Servizi per l'infanzia, in Sicilia resta più difficile essere genitori - QdS

Servizi per l’infanzia, in Sicilia resta più difficile essere genitori

Serena Giovanna Grasso

Servizi per l’infanzia, in Sicilia resta più difficile essere genitori

martedì 07 Giugno 2016

Istat: solo il 34,6% dei Comuni siciliani garantisce i servizi per i più piccoli, il 100% in Friuli. Asili nido, un “privilegio per pochi”: nell’Isola solo il 5,5% dei bimbi ha accesso

PALERMO – Non c’è poi così tanto da stupirsi se la Sicilia, ma anche tutto il Mezzogiorno più in generale, da terra caratterizzata dalla presenza di famiglie numerose si è trasformata in regione quasi “sterile” (ricordiamo che nel 2015 il saldo nascite – morti è stato il più contenuto dall’unità d’Italia, con un tasso di nascite maggiormente elevato nel Settentrione che nel Sud e nelle Isole). Oltre alla situazione occupazionale ed economica assai critica, estremamente carenti appaiono i servizi per l’infanzia messi a disposizione dal Comune o più in generale dall’entità statale, tali da scoraggiare le famiglie a fare uno o più figli o da costringere assai spesso le madri al ritiro dal mercato del lavoro.
Secondo i dati recentemente pubblicati dall’Istituto nazionale di statistica all’interno del rapporto “Noi Italia 2016”, la Sicilia si colloca solamente alla quindicesima posizione per percentuale di Comuni che garantiscono i servizi per l’infanzia (all’incirca un Comune su tre, precisamente il 34,6%).
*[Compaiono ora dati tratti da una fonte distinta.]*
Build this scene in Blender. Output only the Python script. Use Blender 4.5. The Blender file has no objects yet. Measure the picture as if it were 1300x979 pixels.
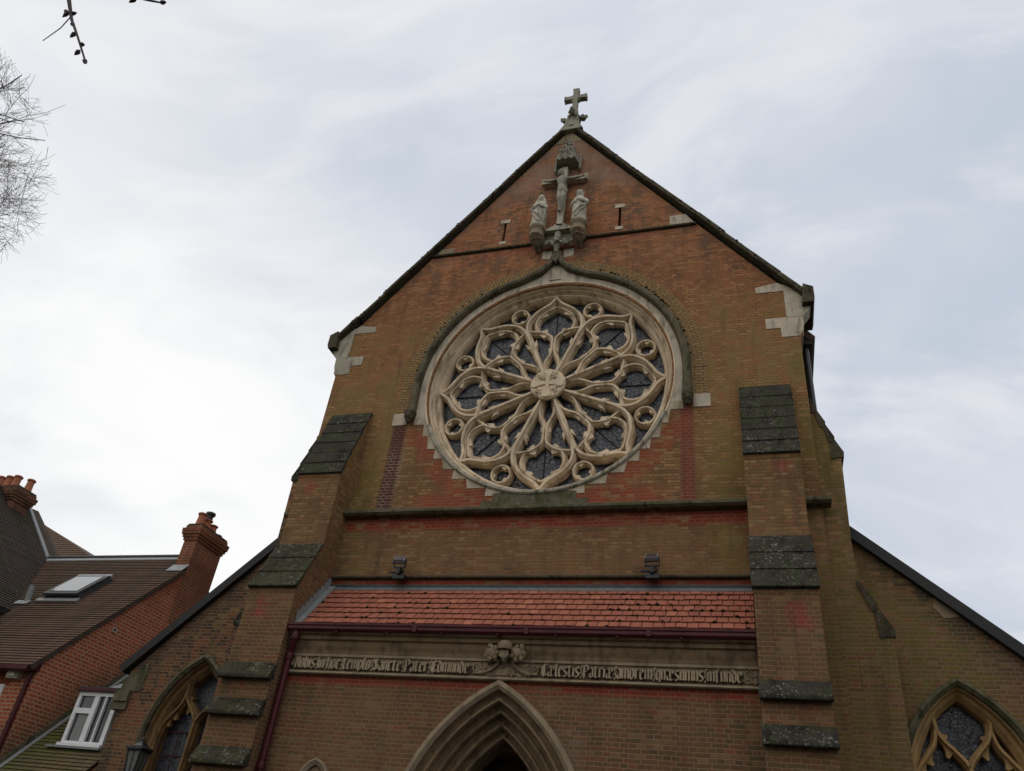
import bpy, bmesh, math, random
from mathutils import Vector, Matrix
R = math.radians
random.seed(7)
C = bpy.context.scene.collection
SC = bpy.context.scene

# ------------------------------------------------------------------ camera, sky, sun, exposure
def setup_camera():
    yaw, pitch, roll = 0.3508, 0.5948, 0.1269
    cy, sy, cp, sp, cr, sr = math.cos(yaw), math.sin(yaw), math.cos(pitch), math.sin(pitch), math.cos(roll), math.sin(roll)
    f = Vector((-sy*cp, cy*cp, sp)); rt = Vector((cy, sy, 0)); up = rt.cross(f)
    r2 = cr*rt + sr*up; u2 = -sr*rt + cr*up
    m = Matrix((r2, u2, -f)).transposed().to_4x4()
    m.translation = Vector((3.741, -12.09, 1.596))
    cd = bpy.data.cameras.new('camera'); co = bpy.data.objects.new('camera', cd); C.objects.link(co)
    co.matrix_world = m
    cd.sensor_fit = 'HORIZONTAL'; cd.sensor_width = 36; cd.lens = 36*988.1/1300
    cd.clip_start = 0.05; cd.clip_end = 2000
    SC.camera = co
setup_camera()
SC.view_settings.view_transform = 'Standard'; SC.view_settings.look = 'None'
SC.view_settings.exposure = 0.0; SC.view_settings.gamma = 1.0; SC.view_settings.use_curve_mapping = False

class G:
    """tiny node-graph writer: values are sockets, numbers or tuples"""
    def __init__(s, tree): s.t = tree; s.n = tree.nodes; s.l = tree.links
    def put(s, sock, v):
        if hasattr(v, 'is_linked'): s.l.new(v, sock)
        else:
            if isinstance(v, tuple) and len(v) == 3 and sock.type == 'RGBA': v = (*v, 1)
            sock.default_value = v
    def m(s, op, a, b=None, c=None):
        n = s.n.new('ShaderNodeMath'); n.operation = op
        for i, v in enumerate((a, b, c)):
            if v is not None: s.put(n.inputs[i], v)
        return n.outputs[0]
    def v(s, op, a, b=None):
        n = s.n.new('ShaderNodeVectorMath'); n.operation = op; s.put(n.inputs[0], a)
        if b is not None: s.put(n.inputs[3] if op == 'SCALE' else n.inputs[1], b)
        return n.outputs[1] if op in ('LENGTH', 'DOT_PRODUCT') else n.outputs[0]
    def ss(s, x, a, b, lo=0.0, hi=1.0):
        n = s.n.new('ShaderNodeMapRange'); n.interpolation_type = 'SMOOTHSTEP'
        s.put(n.inputs[0], x); n.inputs[1].default_value = a; n.inputs[2].default_value = b
        n.inputs[3].default_value = lo; n.inputs[4].default_value = hi
        return n.outputs[0]
    def mix(s, f, a, b, mode='MIX'):
        n = s.n.new('ShaderNodeMix'); n.data_type = 'RGBA'; n.blend_type = mode
        s.put(n.inputs[0], f); s.put(n.inputs[6], a); s.put(n.inputs[7], b); return n.outputs[2]
    def noise(s, vec, scale, detail=3, rough=.55):
        n = s.n.new('ShaderNodeTexNoise'); s.put(n.inputs['Vector'], vec)
        n.inputs['Scale'].default_value = scale; n.inputs['Detail'].default_value = detail; n.inputs['Roughness'].default_value = rough
        return n.outputs['Fac']
    def obj(s): return s.n.new('ShaderNodeTexCoord').outputs['Object']
    def sep(s, v):
        n = s.n.new('ShaderNodeSeparateXYZ'); s.put(n.inputs[0], v); return n.outputs
    def comb(s, x, y, z=0.0):
        n = s.n.new('ShaderNodeCombineXYZ')
        for i, v in enumerate((x, y, z)): s.put(n.inputs[i], v)
        return n.outputs[0]
    def band(s, x, a, b, soft=.08):
        return s.m('MULTIPLY', s.ss(x, a-soft, a+soft), s.ss(x, b-soft, b+soft, 1, 0))

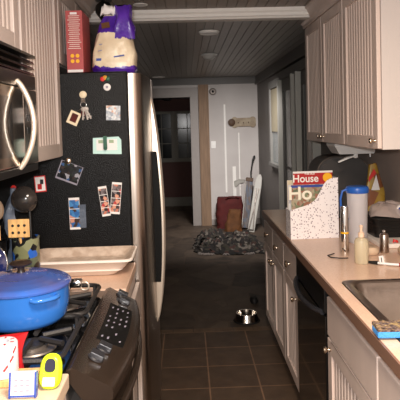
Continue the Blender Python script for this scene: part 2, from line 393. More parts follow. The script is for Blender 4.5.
# doorway casing and bare post on the far wall
b = B(); b.box(-.62, -.51, FW-.025, FW, 0, 2.17); b.box(.07, .195, FW-.025, FW, 0, 2.0); b.box(-.51, .195, FW-.025, FW, 2.0, 2.13)
b.box(.07, .085, FW-.035, FW+.1, 0, 2.0); b.box(-.51, .085, FW-.035, FW+.1, 1.985, 2.0)
struct('trim_4', b, 'casing', bevel=.003)
b = B().box(.20, .355, FW-.05, FW, 0, 2.17); struct('trim_5', b, 'stud')
b = B().box(.355, RWF, FW-.02, FW, 0, .09); struct('baseboard_far', b, 'casing', bevel=.004)
b = B(); b.box(.585, .612, FW-.003, FW, .5, 1.86); b.box(.80, .818, FW-.003, FW, .45, 1.42); b.box(.70, .75, FW-.003, FW, .4, .9)
struct('trim_6', b, 'trimwhite')
# back room seen through the doorway
b = B(); b.box(LW, 1.6, 10.9, 11.0, 0, .88); b.box(LW, 1.6, 10.9, 11.0, 1.83, 2.4); struct('wall_back_room', b, 'maroon')
b = B().box(1.6, 1.7, 8.8, 11.0, 0, 2.4); struct('wall_back_room_right', b, 'maroon')
b = B().box(LW-.1, 1.7, 8.8, 11.0, 2.4, 2.45); struct('ceiling', b, 'dark')
b = B().box(LW, 1.6, 10.87, 10.9, 0, .17); struct('baseboard_back_room', b, 'backtrim')
def gridwindow(name, x0, x1):
    b = B(); w_ = .045
    b.box(x0, x0+w_, 10.85, 10.9, .88, 1.83); b.box(x1-w_, x1, 10.85, 10.9, .88, 1.83)
    b.box(x0+w_, x1-w_, 10.85, 10.9, .88, .93); b.box(x0+w_, x1-w_, 10.85, 10.9, 1.78, 1.83)
    fr = struct(name, b, 'backtrim', bevel=.003)
    m = B(); xm = (x0+x1)/2
    m.box(xm-.008, xm+.008, 10.862, 10.885, .93, 1.78)
    for k in (1, 2): z = .93+k*.85/3; m.box(x0+w_, x1-w_, 10.863, 10.884, z-.008, z+.008)
    struct('window_muntins', m, 'backtrim', fr)
    g = B().box(x0+w_, x1-w_, 10.885, 10.889, .93, 1.78); struct('window_glass', g, 'glassdark', fr)
gridwindow('window_1', -.70, -.245); gridwindow('window_2', -.205, .25)
gridwindow('window_3', .29, .745)
b = B().box(-.245, -.205, 10.85, 10.9, .88, 1.83); b.box(-.90, -.70, 10.85, 10.9, .88, 1.83); b.box(.25, .29, 10.85, 10.9, .88, 1.83); b.box(.745, 1.6, 10.85, 10.9, .88, 1.83)
b.box(-.75, .80, 10.83, 10.85, .855, .885)
struct('trim_7', b, 'backtrim')
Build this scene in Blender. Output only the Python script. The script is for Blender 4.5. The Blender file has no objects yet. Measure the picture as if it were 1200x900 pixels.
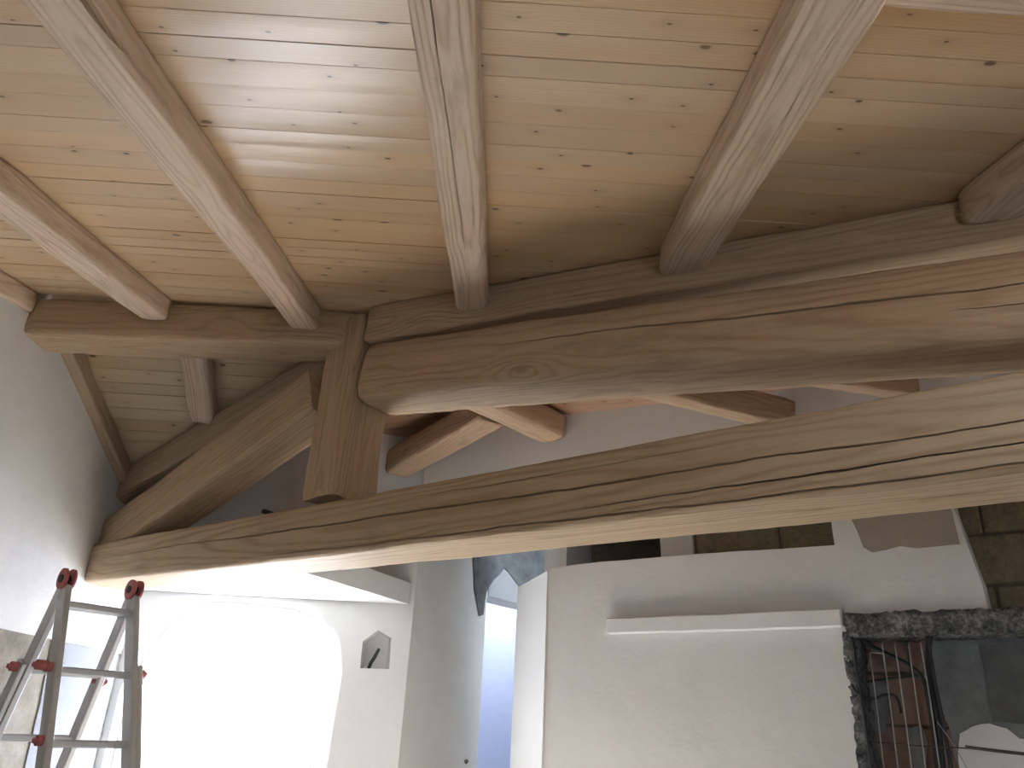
import bpy, bmesh, math, random
from mathutils import Vector, Matrix, noise
from mathutils.geometry import tessellate_polygon

random.seed(7)
S = bpy.context.scene
COL = S.collection
R = math.radians

# ------------------------------------------------------------------ camera
cd = bpy.data.cameras.new('camera'); cam = bpy.data.objects.new('camera', cd); COL.objects.link(cam)
cd.sensor_width = 36.0; cd.lens = 27.0; cd.clip_start = 0.02
p_, r_, y_ = R(24), R(3), R(0.8)
F = Vector((math.sin(y_)*math.cos(p_), math.cos(y_)*math.cos(p_), math.sin(p_)))
R0 = Vector((math.cos(y_), -math.sin(y_), 0)); U0 = R0.cross(F)
RR = R0*math.cos(r_) + U0*math.sin(r_); UU = U0*math.cos(r_) - R0*math.sin(r_)
mw = Matrix((RR, UU, -F)).transposed().to_4x4(); mw.translation = (0, 0, 1.6)
cam.matrix_world = mw
S.camera = cam

# ------------------------------------------------------------------ sky, exposure
S.view_settings.view_transform = 'Standard'; S.view_settings.look = 'None'
S.view_settings.gamma = 1.0; S.view_settings.use_curve_mapping = False
S.view_settings.exposure = 0.84
W = bpy.data.worlds.new('World'); S.world = W; W.use_nodes = True
wt = W.node_tree; wt.nodes.clear()
wo = wt.nodes.new('ShaderNodeOutputWorld'); bg = wt.nodes.new('ShaderNodeBackground')
bg.inputs[0].default_value = (0.77, 0.875, 1.0, 1); bg.inputs[1].default_value = 9.0
wt.links.new(bg.outputs[0], wo.inputs[0])

sun = bpy.data.lights.new('sun', 'SUN'); sun.energy = 38; sun.angle = R(0.6); sun.color = (1.0, 0.97, 0.94)
so = bpy.data.objects.new('sun', sun); COL.objects.link(so)
so.rotation_euler = Vector((0.66, -0.80, -0.58)).to_track_quat('-Z', 'Y').to_euler()

def portal(name, loc, target, sx, sy):
    l = bpy.data.lights.new(name, 'AREA'); l.shape = 'RECTANGLE'; l.size = sx; l.size_y = sy; l.energy = 10
    l.cycles.is_portal = True
    o = bpy.data.objects.new(name, l); COL.objects.link(o); o.location = loc
    d = Vector(target) - Vector(loc)
    o.rotation_euler = d.to_track_quat('-Z', 'Y').to_euler()
    return o
portal('window_portal', (-1.85, 6.62, 1.45), (-1.85, 0, 1.45), 1.9, 2.2)
portal('rear_window_portal', (1.2, -2.22, 1.65), (1.2, 5, 1.65), 0.65, 0.95)
portal('skylight_portal', (1.14, 1.12, 3.30), (1.14, 1.12, 0), 0.75, 0.35)
portal('passage_portal', (0.45, 8.35, 3.72), (0.45, 8.35, 0), 1.15, 0.75)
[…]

Si tratta di un valore estremamente contenuto, specie se paragonato con le realtà settentrionali. Il modello che ogni singola regione dovrebbe seguire è rappresentato dal Friuli Venezia Giulia, grazie ad una copertura totale dei Comuni che offrono i servizi per l’infanzia (100%), a seguire troviamo Lombardia (90%), Emilia Romagna (86,8%) e Valle d’Aosta (85,1%).
Naturalmente ai piani bassi della classifica sarà possibile scorgere le regioni meridionali unite a qualche rara realtà del Centro come il Lazio (28,8%) e del Settentrione come il Piemonte (28,2%): con particolare riferimento al Mezzogiorno, risultati di gran lunga peggiori rispetto a quelli siciliani si riscontrano in Molise (22,8%) e Calabria (8,8%), rispettivamente all’ultimo e al penultimo posto della classifica nazionale.
Da questi più che disastrosi dati, è estremamente facile dedurre che nel Mezzogiorno sono ancora troppi i bambini impossibilitati all’accesso al servizio, mentre risultano essere quasi un’eccezione i bambini inseriti all’interno dei servizi riservati all’infanzia. Proprio in Sicilia con il quarto valore più contenuto a livello nazionale, solo il 5,5% dei bambini riesce ad accedere al servizio. Cifre ancor più contenute si rilevano in Puglia (4,3%), Campania (2,6%) e Calabria (2,1%).
Stavolta in vetta alla nostra classifica ritroviamo l’Emilia Romagna (26,8%), seguita a breve distanza dalla provincia autonoma di Trento (22,9%), Toscana (21,8%) e Valle d’Aosta (20,4%).
Dunque, si tratta di un mix di dati negativi che spediscono la nostra regione direttamente in coda alla classifica curata dall’Istituto nazionale di statistica relativamente all’indice di copertura previdenziale. Infatti, ancora una volta l’Isola si trova sul podio delle regioni con performance negative: esattamente con il terzultimo posto, la Sicilia rileva un indice di copertura previdenziale pari al 52,2% (teniamo ben presente, al fine di comprendere il grado di arretratezza siciliano, che il valore standard convenzionalmente scelto per indicare l’indice di copertura previdenziale è pari al 100%, dunque quasi il doppio rispetto a quello siciliano).
Ancora una volta, sono le realtà settentrionali a spiccare positivamente: infatti, al primo posto troviamo la provincia autonoma di Bolzano (113,2%), seguita dalla Lombardia (101,9%) e dalla provincia autonomia di Trento (90,4%).